Transcript
KEZIA HERZOG
Hello I’m Kezia Herzog. During Session 4, you’ve been learning about peace among us, and how children and young people can act as peer mediators – and I was a peer mediator.
I used to attend Bacon’s College – you can watch a video showing how peer mediation worked there as well. In our school, the peer mediators were 16-18 year olds, helping with conflicts for students aged 11 and up. We were Sixth Formers and we mediated cases between students in the secondary school. However, some of us also worked on community cases, working alongside the then called Southwark Mediation Centre, now Calm Mediation.
I learnt so much in the week long training which I did almost ten years ago. We learnt active listening skills, team work, the importance of body language and how to facilitate an effective conversation between clients, with the aim of resolving the conflict.

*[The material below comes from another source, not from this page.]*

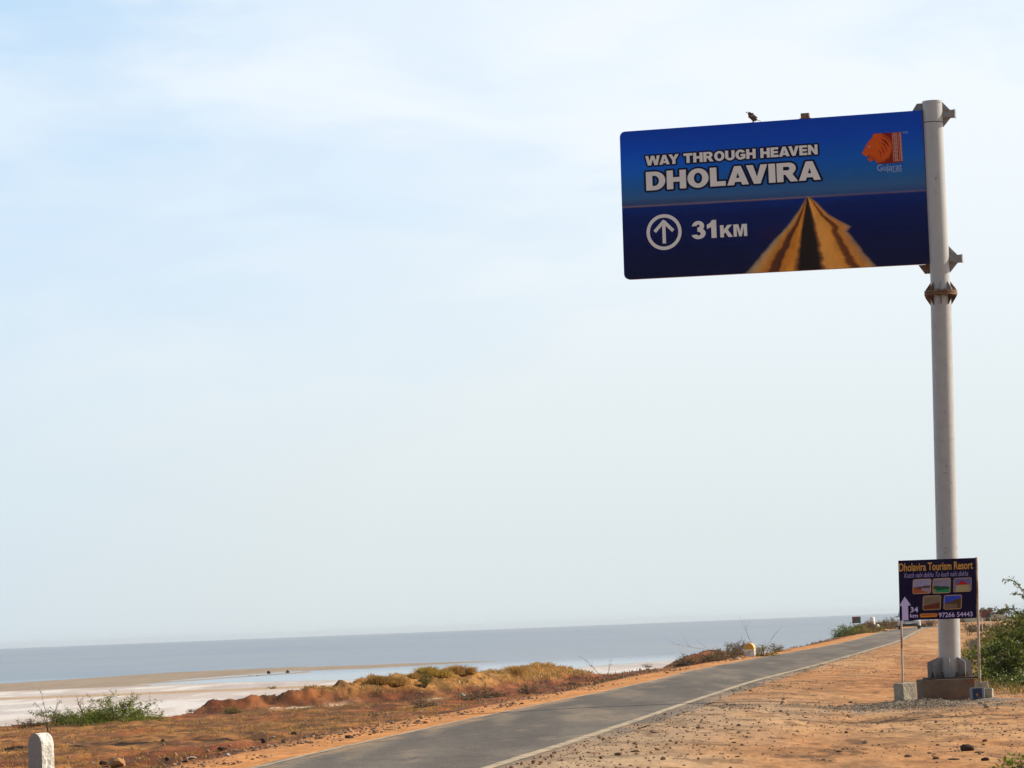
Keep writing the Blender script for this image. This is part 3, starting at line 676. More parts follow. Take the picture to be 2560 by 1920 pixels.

What made the training work was the fact that everyone there was so passionate and dedicated and took it very seriously. We were treated like professionals by Mel and Dave, who trained us, and this made the mediators take it very seriously. But of course, we had lots of fun too!
The most exciting part of it for me was when the year 13 mediators joined us on the training. This is known as ‘peer apprenticeship’ and is when more experienced peer mediators support the training of the new ones. We watched them do role plays and got to ask them questions about how the service runs. There is power in peer work!
Sometimes it was challenging because we dealt with cases where the clients were quite reluctant to move forward. However, we always worked in pairs, sometimes more depending on how many clients were involved, and therefore we were never on our own.
What made it work in our school was because the staff members completely understood mediation and it was such a core part of our school. Because we would take the children out of their lesson time and conduct the cases during our free periods, the teachers had to be supportive of us. When coming to the door and asking if it was okay to take so and so out of their lesson time, the teachers always said yes because they realised the bigger picture: if a child is having a conflict, they will not be listening in the class anyway.
Society needs mediation conflict skills because we need to educate a whole generation of people that see conflict as something to collaborate in and resolve and not something to be shied away from.
Since leaving school, the peer mediation skills stayed with me. I still use them in my life every day. Mediation built my confidence, developed my listening skills and my ability to work as a team and make solutions.
I’m now a primary school teacher and in September 2023, I set up a peer mediation service in my school. I have just trained the second cohort of peer mediators. I’d encourage all schools to find ways to empower students and train young people to be peer mediators.